Donjon: Je crois l’avoir déjà dit, mais bon. Voilà, Lewis et moi avons écrit et crayonné deux albums. On souhaite les dessiner entièrement nous mêmes. Un livre sera dessiné par Lewis et l’autre par moi.
Ca n’est pas du tout la fin de Donjon mais ces deux livres offrent une forme de conclusion à tous les albums existants. On a eu envie d’un retour aux sources de Donjon, de revenir à un travail très égoïste, et ensuite de construire là-dessus. L’idée, c’est que Donjon s’est constitué comme une construction expérimentale, en opposition frontale à l’héroïc fantasy mainstream. Ce statut étrange nous est très précieux. Comme la fantasy a évolué depuis la naissance de Donjon, comme Donjon a inspiré beaucoup de monde (et c’est tant mieux), nous nous sommes retrouvés avec des albums de Donjon qui n’étaient plus très différents des autres bd de fantasy. Le style de dessins, les enjeux, même l’humour nous semblait beaucoup se retrouver ailleurs. On sait bien qu’on ne peut pas faire la révolution tous les jours, mais on a un baromètre assez fragile et sacré : notre excitation quand on bosse. Donc pour retrouver ça, on a décidé de reprendre nos jouets et de travailler juste tous les deux pendant un moment. Je m’explique: on n’est pas forcément capables de réinventer le genre tous les dix ans, mais on voudrait au moins revenir aux sources de notre petit plaisir, retrouver avec le plus de singularité possible nos petites voix. Donjon a connu une expansion fabuleuse, il a risqué le big bang, et actuellement il veut refaire sa punkitude. J’ai l’impression que j’explique mal et que ces précisions vont occasionner encore plus de mails de questions.

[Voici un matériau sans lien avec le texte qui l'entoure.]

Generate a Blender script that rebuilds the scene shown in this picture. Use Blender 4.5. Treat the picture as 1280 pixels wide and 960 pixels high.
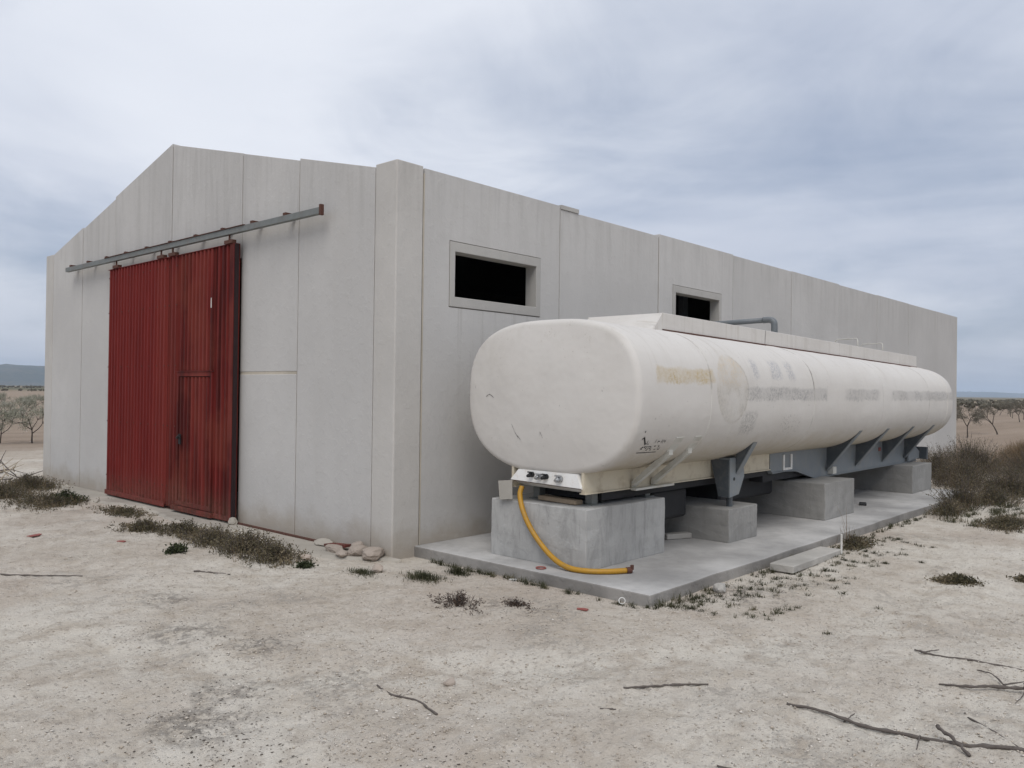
import bpy, math, random
import numpy as np
from mathutils import Vector, Matrix
R = math.radians
scene = bpy.context.scene
for o in list(bpy.data.objects): bpy.data.objects.remove(o)
COL = scene.collection

# ------------------------------------------------------------------ camera
cam_d = bpy.data.cameras.new('camera'); cam = bpy.data.objects.new('camera', cam_d); COL.objects.link(cam)
cam_d.sensor_width = 36.0; cam_d.lens = 28.95; cam_d.clip_start = 0.05; cam_d.clip_end = 60000
CAM = Vector((-5.5057, -6.63, 1.75))
cr, cu, cf = Vector((0.670999, -0.741351, 0.012595)), Vector((-0.014771, 0.003617, 0.999884)), Vector((0.741311, 0.671108, 0.008524))
cam.matrix_world = Matrix(((cr.x, cu.x, -cf.x, CAM.x), (cr.y, cu.y, -cf.y, CAM.y), (cr.z, cu.z, -cf.z, CAM.z), (0, 0, 0, 1)))
scene.camera = cam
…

En gros, tout ce qu’on sait, c’est qu’on fait deux albums qui nous éclatent bien. On espère qu’ils plairont à nos lecteurs. Et après on verra bien. Mais aucun de nous n’a jamais dit que c’était fini Donjon. J’ai juste dit que lorsque je tiens un album de Donjon en mains j’ai pas envie qu’il ressemble à autre chose. Des bonshommes animaliers qui se battent comme conan le barbare, aujourd’hui, il y en a chez tous les éditeurs, mais nous persistons à penser que les nôtres ont une bêtise bien particulière et on voudrait cultiver ça, notre bêtise à nous. Et pour éviter une série de mails que je pressens, je n’ai jamais dit que l’héroic fantasy mainstream c’était mal. Les gens qui me fréquentent savent bien que je lis de tout, en permanence, et que je suis gourmand de tous types de récit pourvu qu’ils aient une voix bien à eux. J’adore la quête de l’oiseau du temps, Conan le Barbare, Den, le Chninkel, Lanfeust, et je vous signale que je lis aussi les Légendaires qui me semble être la série pour enfants la plus innovante depuis longtemps. Donc quand je dis que Donjon a une voix à lui, c’est pas prétentieux! C’est juste que lorsque je relis les albums de Bézian ou de Blanquet ou de Menu ou de Blutch ou de Killoffer je suis hyper-fier et je me dis que c’est dans cette encre-là que je voudrais tremper la plume en ce moment.